begin

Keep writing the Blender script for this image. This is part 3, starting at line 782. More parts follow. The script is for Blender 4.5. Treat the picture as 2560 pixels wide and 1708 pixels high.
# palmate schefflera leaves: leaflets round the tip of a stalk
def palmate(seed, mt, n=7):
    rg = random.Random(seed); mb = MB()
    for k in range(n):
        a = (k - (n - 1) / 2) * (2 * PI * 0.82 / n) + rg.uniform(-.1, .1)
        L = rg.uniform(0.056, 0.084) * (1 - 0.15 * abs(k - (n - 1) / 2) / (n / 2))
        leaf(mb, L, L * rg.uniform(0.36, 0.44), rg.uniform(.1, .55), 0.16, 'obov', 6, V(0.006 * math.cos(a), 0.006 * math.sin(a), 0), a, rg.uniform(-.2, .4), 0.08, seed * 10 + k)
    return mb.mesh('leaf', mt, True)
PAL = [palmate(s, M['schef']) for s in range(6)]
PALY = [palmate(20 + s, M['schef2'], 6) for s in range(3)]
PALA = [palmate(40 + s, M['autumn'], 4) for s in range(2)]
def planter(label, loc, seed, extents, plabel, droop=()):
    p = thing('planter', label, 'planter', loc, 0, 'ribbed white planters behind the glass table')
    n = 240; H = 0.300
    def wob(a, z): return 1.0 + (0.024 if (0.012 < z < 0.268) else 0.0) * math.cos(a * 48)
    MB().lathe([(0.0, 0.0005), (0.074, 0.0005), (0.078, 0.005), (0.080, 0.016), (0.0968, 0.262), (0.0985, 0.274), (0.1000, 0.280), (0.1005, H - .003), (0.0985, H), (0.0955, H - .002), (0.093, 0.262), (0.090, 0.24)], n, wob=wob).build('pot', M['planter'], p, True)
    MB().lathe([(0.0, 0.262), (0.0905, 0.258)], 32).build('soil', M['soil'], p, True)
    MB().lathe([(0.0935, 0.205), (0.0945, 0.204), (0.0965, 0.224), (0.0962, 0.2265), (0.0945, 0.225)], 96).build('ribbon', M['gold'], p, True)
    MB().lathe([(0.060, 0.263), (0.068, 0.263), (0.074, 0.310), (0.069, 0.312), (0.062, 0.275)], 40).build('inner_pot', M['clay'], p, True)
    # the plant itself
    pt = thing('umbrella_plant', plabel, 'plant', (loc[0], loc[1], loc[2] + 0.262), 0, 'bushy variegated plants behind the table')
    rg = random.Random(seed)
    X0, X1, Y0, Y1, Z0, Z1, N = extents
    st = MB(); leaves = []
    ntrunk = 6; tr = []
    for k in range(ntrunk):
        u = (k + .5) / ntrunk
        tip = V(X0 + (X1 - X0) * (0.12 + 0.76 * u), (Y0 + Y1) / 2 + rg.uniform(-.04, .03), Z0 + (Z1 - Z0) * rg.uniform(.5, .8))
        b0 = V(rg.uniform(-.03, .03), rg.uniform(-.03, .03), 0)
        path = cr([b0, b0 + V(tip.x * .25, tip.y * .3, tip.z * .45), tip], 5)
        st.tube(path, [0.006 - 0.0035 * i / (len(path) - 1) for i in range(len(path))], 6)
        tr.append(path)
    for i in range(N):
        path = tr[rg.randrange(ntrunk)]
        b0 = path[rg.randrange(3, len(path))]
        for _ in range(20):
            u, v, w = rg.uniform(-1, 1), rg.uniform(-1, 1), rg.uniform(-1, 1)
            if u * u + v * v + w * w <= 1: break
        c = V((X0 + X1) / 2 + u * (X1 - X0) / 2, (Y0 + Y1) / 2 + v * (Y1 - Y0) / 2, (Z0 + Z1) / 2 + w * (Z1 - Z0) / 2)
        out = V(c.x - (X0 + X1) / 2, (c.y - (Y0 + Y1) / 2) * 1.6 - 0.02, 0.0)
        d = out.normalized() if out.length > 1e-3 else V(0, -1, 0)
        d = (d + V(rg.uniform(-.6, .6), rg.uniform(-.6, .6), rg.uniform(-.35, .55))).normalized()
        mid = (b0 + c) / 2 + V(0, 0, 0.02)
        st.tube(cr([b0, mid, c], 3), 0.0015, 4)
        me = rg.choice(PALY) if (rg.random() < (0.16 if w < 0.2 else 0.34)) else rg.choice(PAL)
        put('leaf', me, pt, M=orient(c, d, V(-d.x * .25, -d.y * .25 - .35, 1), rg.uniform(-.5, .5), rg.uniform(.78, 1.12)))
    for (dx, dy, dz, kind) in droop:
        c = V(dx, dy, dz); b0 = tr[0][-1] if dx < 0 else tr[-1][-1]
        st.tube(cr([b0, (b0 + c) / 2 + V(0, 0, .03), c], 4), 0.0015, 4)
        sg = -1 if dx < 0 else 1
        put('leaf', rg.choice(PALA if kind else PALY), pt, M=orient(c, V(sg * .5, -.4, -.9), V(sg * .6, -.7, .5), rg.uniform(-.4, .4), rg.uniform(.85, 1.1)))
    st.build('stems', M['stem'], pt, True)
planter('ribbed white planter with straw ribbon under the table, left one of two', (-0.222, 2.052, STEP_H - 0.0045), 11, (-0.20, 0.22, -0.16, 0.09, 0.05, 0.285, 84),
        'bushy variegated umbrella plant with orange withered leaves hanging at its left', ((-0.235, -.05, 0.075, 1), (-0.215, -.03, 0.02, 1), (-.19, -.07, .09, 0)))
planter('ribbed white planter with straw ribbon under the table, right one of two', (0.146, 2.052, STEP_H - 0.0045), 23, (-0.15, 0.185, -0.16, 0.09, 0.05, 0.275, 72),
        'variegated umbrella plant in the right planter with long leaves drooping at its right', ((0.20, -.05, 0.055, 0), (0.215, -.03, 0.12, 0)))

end

_Directive_: Copy out the whole listing exactly as written.

_Response to the task_:
Keep writing the Blender script for this image. This is part 3, starting at line 782. More parts follow. The script is for Blender 4.5. Treat the picture as 2560 pixels wide and 1708 pixels high.
# palmate schefflera leaves: leaflets round the tip of a stalk
def palmate(seed, mt, n=7):
    rg = random.Random(seed); mb = MB()
    for k in range(n):
        a = (k - (n - 1) / 2) * (2 * PI * 0.82 / n) + rg.uniform(-.1, .1)
        L = rg.uniform(0.056, 0.084) * (1 - 0.15 * abs(k - (n - 1) / 2) / (n / 2))
        leaf(mb, L, L * rg.uniform(0.36, 0.44), rg.uniform(.1, .55), 0.16, 'obov', 6, V(0.006 * math.cos(a), 0.006 * math.sin(a), 0), a, rg.uniform(-.2, .4), 0.08, seed * 10 + k)
    return mb.mesh('leaf', mt, True)
PAL = [palmate(s, M['schef']) for s in range(6)]
PALY = [palmate(20 + s, M['schef2'], 6) for s in range(3)]
PALA = [palmate(40 + s, M['autumn'], 4) for s in range(2)]
def planter(label, loc, seed, extents, plabel, droop=()):
    p = thing('planter', label, 'planter', loc, 0, 'ribbed white planters behind the glass table')
    n = 240; H = 0.300
    def wob(a, z): return 1.0 + (0.024 if (0.012 < z < 0.268) else 0.0) * math.cos(a * 48)
    MB().lathe([(0.0, 0.0005), (0.074, 0.0005), (0.078, 0.005), (0.080, 0.016), (0.0968, 0.262), (0.0985, 0.274), (0.1000, 0.280), (0.1005, H - .003), (0.0985, H), (0.0955, H - .002), (0.093, 0.262), (0.090, 0.24)], n, wob=wob).build('pot', M['planter'], p, True)
    MB().lathe([(0.0, 0.262), (0.0905, 0.258)], 32).build('soil', M['soil'], p, True)
    MB().lathe([(0.0935, 0.205), (0.0945, 0.204), (0.0965, 0.224), (0.0962, 0.2265), (0.0945, 0.225)], 96).build('ribbon', M['gold'], p, True)
    MB().lathe([(0.060, 0.263), (0.068, 0.263), (0.074, 0.310), (0.069, 0.312), (0.062, 0.275)], 40).build('inner_pot', M['clay'], p, True)
    # the plant itself
    pt = thing('umbrella_plant', plabel, 'plant', (loc[0], loc[1], loc[2] + 0.262), 0, 'bushy variegated plants behind the table')
    rg = random.Random(seed)
    X0, X1, Y0, Y1, Z0, Z1, N = extents
    st = MB(); leaves = []
    ntrunk = 6; tr = []
    for k in range(ntrunk):
        u = (k + .5) / ntrunk
        tip = V(X0 + (X1 - X0) * (0.12 + 0.76 * u), (Y0 + Y1) / 2 + rg.uniform(-.04, .03), Z0 + (Z1 - Z0) * rg.uniform(.5, .8))
        b0 = V(rg.uniform(-.03, .03), rg.uniform(-.03, .03), 0)
        path = cr([b0, b0 + V(tip.x * .25, tip.y * .3, tip.z * .45), tip], 5)
        st.tube(path, [0.006 - 0.0035 * i / (len(path) - 1) for i in range(len(path))], 6)
        tr.append(path)
    for i in range(N):
        path = tr[rg.randrange(ntrunk)]
        b0 = path[rg.randrange(3, len(path))]
        for _ in range(20):
            u, v, w = rg.uniform(-1, 1), rg.uniform(-1, 1), rg.uniform(-1, 1)
            if u * u + v * v + w * w <= 1: break
        c = V((X0 + X1) / 2 + u * (X1 - X0) / 2, (Y0 + Y1) / 2 + v * (Y1 - Y0) / 2, (Z0 + Z1) / 2 + w * (Z1 - Z0) / 2)
        out = V(c.x - (X0 + X1) / 2, (c.y - (Y0 + Y1) / 2) * 1.6 - 0.02, 0.0)
        d = out.normalized() if out.length > 1e-3 else V(0, -1, 0)
        d = (d + V(rg.uniform(-.6, .6), rg.uniform(-.6, .6), rg.uniform(-.35, .55))).normalized()
        mid = (b0 + c) / 2 + V(0, 0, 0.02)
        st.tube(cr([b0, mid, c], 3), 0.0015, 4)
        me = rg.choice(PALY) if (rg.random() < (0.16 if w < 0.2 else 0.34)) else rg.choice(PAL)
        put('leaf', me, pt, M=orient(c, d, V(-d.x * .25, -d.y * .25 - .35, 1), rg.uniform(-.5, .5), rg.uniform(.78, 1.12)))
    for (dx, dy, dz, kind) in droop:
        c = V(dx, dy, dz); b0 = tr[0][-1] if dx < 0 else tr[-1][-1]
        st.tube(cr([b0, (b0 + c) / 2 + V(0, 0, .03), c], 4), 0.0015, 4)
        sg = -1 if dx < 0 else 1
        put('leaf', rg.choice(PALA if kind else PALY), pt, M=orient(c, V(sg * .5, -.4, -.9), V(sg * .6, -.7, .5), rg.uniform(-.4, .4), rg.uniform(.85, 1.1)))
    st.build('stems', M['stem'], pt, True)
planter('ribbed white planter with straw ribbon under the table, left one of two', (-0.222, 2.052, STEP_H - 0.0045), 11, (-0.20, 0.22, -0.16, 0.09, 0.05, 0.285, 84),
        'bushy variegated umbrella plant with orange withered leaves hanging at its left', ((-0.235, -.05, 0.075, 1), (-0.215, -.03, 0.02, 1), (-.19, -.07, .09, 0)))
planter('ribbed white planter with straw ribbon under the table, right one of two', (0.146, 2.052, STEP_H - 0.0045), 23, (-0.15, 0.185, -0.16, 0.09, 0.05, 0.275, 72),
        'variegated umbrella plant in the right planter with long leaves drooping at its right', ((0.20, -.05, 0.055, 0), (0.215, -.03, 0.12, 0)))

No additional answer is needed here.